Risco, capital e estabilidade financeira

Em consonância com a agenda regulatória global, os reguladores do Golfo adotam proativamente padrões globais para aprimorar a estabilidade dos setores bancário e de seguros.

A implementação das normas de capital bancário de Basileia está prevista para ser um tema-chave mundial de 2024.

  • A Autoridade Monetária da Arábia Saudita (SAMA) lançou a implementação oficial das reformas bancárias de Basileia III a partir de 1o. de janeiro de 2023, e o trabalho está em andamento para garantir que os modelos de risco sejam efetivamente calibrados. Para refletir o impacto dessas reformas, a SAMA também atualizou a estrutura prudencial para os riscos de capital dos bancos sauditas.
  • Embora o setor bancário do Catar tenha permanecido, em geral, resiliente diante da volatilidade do preço do petróleo, graças às reservas de capital, o Catar está se preparando para a implementação total dos requisitos de capital revisados de Basileia III a partir de 1o. de janeiro de 2024.
  • A Autoridade de Serviços Financeiros de Dubai (DFSA) buscou comentários públicos antes da finalização das regras para implementar as normas de risco de crédito bancário e de contraparte sob o Basileia III.

Desenvolver uma estrutura regulatória baseada em risco para o setor de seguros é uma prioridade estratégica para muitos países do Golfo, alinhada com uma variedade de jurisdições globais. Os Emirados Árabes Unidos foram o primeiro país da região a implementar totalmente um modelo baseado nos princípios-chave de Solvência II da UE, e o Catar deve seguir e implementar disposições semelhantes, conforme estabelecido em seu último Plano Estratégico.
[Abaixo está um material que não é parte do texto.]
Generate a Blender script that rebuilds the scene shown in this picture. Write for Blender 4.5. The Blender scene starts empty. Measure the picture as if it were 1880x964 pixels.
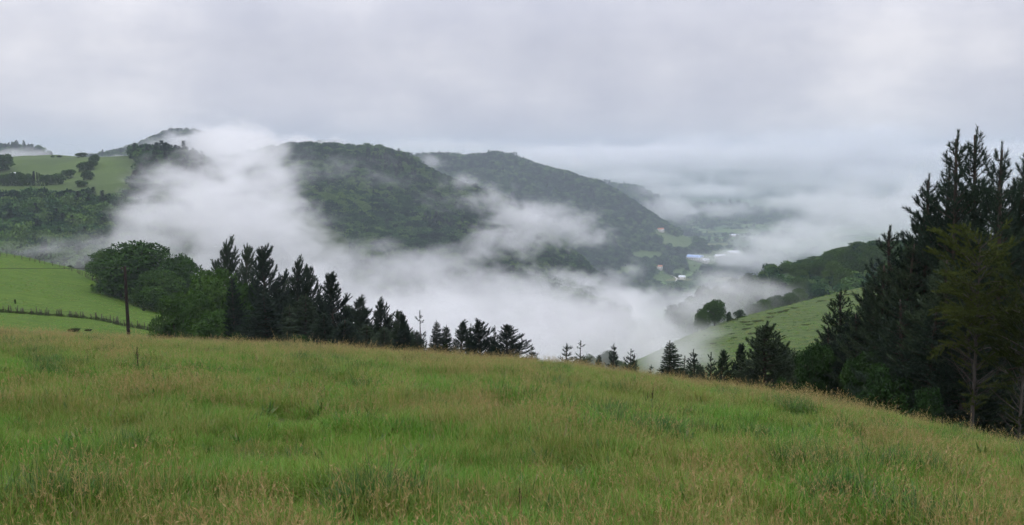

Como parte da Visão do Reino para 2030, a Autoridade de Seguros da Arábia Saudita iniciou suas operações em novembro do ano passado como um novo regulador unificado e independente para o setor de seguros. Isto fornecerá as bases de uma estrutura regulatória de seguros baseada em riscos internacionalmente reconhecida, à medida que a Arábia Saudita busca desenvolver seu setor de seguros para apoiar a transformação mais ampla do país.